The Return of a Playwright to the Valley of Heart’s Delight
Luis Valdez has taken a hands-on approach towards educating future playwrights and filmmakers as a teacher and professor, first at Fresno State College, then at UC Berkeley and UC Santa Cruz, and most recently as a founding faculty member of California State University, Monterey Bay. In 2013, El Teatro Campesino premiered his most recent play Valley of the Heart in San Juan Bautista. Billed as a “kabuki corrido”, Valley of the Heart’s style consists of a fusion of Japanese theatrical traditions and Mexican-influenced music. This artistic design is employed to tell a tale of romance and remembrance set in the “Valley of Heart’s Delight”, an archaic nickname for the Santa Clara Valley.

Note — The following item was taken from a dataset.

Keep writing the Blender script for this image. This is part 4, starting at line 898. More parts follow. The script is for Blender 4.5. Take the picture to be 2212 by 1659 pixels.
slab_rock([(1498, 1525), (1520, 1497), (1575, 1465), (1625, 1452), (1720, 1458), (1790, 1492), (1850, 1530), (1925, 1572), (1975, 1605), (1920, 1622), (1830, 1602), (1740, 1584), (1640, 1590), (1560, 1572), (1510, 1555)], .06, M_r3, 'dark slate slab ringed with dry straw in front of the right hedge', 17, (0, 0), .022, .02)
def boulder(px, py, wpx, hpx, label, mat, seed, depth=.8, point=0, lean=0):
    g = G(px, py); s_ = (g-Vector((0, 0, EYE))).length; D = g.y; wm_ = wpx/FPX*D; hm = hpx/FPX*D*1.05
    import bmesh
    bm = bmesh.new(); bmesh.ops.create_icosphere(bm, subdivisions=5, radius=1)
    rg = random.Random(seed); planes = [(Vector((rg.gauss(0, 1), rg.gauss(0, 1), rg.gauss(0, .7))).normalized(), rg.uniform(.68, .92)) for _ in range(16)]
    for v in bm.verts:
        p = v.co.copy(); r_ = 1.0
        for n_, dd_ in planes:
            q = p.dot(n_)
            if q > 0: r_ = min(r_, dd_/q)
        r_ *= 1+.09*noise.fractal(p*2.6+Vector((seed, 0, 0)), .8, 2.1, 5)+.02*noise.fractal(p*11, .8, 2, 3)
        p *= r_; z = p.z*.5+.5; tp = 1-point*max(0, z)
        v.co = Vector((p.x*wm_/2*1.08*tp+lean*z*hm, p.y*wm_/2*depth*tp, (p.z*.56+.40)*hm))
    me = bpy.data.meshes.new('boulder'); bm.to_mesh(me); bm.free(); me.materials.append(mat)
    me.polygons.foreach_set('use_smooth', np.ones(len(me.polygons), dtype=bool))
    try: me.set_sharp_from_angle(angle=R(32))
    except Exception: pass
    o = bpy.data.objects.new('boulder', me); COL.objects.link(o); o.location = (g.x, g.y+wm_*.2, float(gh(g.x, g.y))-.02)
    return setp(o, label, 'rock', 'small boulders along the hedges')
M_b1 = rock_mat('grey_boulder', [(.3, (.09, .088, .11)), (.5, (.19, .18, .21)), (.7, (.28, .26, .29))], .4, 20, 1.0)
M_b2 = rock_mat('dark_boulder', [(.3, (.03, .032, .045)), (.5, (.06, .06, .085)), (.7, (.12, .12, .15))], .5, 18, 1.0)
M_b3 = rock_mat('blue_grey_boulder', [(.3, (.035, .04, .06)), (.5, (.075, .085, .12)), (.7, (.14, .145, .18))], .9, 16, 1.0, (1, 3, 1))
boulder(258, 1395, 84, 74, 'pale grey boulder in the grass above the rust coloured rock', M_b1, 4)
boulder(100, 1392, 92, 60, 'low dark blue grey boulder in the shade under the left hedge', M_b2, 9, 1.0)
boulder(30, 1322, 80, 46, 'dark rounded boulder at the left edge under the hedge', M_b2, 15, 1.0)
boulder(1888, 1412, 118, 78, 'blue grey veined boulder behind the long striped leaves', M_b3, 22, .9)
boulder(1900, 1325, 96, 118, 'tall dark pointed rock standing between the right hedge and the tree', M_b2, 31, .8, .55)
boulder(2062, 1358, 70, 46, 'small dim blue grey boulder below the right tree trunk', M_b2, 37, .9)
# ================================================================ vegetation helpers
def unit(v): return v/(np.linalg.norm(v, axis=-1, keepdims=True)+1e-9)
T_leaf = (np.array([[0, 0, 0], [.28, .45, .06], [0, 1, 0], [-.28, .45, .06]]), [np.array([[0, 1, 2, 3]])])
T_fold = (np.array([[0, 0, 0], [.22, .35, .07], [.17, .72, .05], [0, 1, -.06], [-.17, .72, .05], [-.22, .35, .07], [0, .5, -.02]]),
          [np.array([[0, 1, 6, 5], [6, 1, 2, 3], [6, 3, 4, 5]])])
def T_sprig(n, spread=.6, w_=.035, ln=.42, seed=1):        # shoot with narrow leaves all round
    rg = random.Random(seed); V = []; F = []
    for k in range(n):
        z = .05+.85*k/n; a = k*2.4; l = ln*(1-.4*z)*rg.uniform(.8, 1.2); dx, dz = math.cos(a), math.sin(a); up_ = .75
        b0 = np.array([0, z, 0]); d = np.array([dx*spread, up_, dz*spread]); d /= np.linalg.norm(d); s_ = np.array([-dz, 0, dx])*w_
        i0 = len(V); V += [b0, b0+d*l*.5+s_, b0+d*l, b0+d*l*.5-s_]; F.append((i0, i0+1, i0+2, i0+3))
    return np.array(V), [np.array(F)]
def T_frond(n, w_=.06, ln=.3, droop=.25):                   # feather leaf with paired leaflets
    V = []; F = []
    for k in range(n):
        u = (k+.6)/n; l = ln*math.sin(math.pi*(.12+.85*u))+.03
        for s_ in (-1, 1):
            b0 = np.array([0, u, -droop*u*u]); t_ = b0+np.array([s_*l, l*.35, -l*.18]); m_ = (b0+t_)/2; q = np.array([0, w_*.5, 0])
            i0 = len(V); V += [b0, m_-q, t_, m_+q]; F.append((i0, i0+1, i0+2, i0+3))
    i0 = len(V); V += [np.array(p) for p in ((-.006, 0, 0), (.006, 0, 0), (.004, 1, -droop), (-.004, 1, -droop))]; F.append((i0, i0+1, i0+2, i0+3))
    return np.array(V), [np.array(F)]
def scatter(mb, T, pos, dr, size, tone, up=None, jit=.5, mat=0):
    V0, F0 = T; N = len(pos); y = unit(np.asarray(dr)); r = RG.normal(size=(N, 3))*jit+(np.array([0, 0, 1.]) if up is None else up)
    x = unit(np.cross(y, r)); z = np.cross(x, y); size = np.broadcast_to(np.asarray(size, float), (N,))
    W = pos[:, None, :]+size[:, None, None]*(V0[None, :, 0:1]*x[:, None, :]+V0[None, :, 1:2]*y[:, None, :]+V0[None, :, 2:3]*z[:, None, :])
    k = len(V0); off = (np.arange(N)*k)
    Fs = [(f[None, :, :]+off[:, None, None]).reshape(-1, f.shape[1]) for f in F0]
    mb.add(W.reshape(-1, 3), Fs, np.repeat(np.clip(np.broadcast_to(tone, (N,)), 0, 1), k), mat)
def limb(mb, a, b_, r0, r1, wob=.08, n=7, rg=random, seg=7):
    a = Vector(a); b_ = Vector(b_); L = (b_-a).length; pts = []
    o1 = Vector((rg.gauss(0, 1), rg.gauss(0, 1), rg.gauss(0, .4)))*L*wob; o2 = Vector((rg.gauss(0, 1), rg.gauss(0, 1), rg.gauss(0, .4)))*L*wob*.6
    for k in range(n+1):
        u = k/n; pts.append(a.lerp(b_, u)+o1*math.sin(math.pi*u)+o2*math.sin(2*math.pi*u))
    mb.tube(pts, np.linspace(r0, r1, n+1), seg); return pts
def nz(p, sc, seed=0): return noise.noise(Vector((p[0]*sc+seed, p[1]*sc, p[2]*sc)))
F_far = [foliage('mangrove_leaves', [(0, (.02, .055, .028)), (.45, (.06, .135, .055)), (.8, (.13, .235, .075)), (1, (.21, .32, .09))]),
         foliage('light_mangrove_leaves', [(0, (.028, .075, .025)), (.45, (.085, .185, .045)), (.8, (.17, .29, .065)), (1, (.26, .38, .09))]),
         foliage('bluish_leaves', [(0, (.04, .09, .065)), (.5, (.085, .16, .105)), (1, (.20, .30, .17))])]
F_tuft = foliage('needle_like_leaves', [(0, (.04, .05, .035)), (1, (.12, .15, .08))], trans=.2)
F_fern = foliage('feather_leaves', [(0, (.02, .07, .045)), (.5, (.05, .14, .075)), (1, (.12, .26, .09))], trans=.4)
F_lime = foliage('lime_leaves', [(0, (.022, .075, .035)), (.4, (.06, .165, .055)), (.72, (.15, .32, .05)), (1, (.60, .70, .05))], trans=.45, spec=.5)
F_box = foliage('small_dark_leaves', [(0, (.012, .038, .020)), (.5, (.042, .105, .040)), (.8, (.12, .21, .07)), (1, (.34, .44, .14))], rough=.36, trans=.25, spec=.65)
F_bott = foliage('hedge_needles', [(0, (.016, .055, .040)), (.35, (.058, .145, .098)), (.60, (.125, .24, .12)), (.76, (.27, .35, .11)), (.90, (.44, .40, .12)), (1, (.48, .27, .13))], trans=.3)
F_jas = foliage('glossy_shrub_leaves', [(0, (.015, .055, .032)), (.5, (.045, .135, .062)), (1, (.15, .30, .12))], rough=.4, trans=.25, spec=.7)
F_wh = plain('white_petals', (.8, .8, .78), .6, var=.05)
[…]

In addition to drawing from Valdez’s earliest memories living on a ranch near San Jose, the play examines the historical experiences of Japanese-American and Mexican-American farming families during World War II. Valley of the Heart was revived a year later in September 2014. According to Karen D’Souza, the play helped younger members of the audience to understand the issue of Japanese-American internment during the Second World War. Valdez explained: “I have always believed that the way into people’s heads, the way to get at real ideas, is through their hearts”.
Few have done more for Latino actors, film directors, and playwrights than Luis Valdez. Whether it was a toy truck made from wood, a musical made from history, or a movement made for justice, the father of Chicano theater has always been committed to solving problems with a nonviolent, inventive solution. The work of Luis Valdez exemplifies the ideals of creativity, compassion, and resilience that have allowed for the Latino entertainment community to thrive.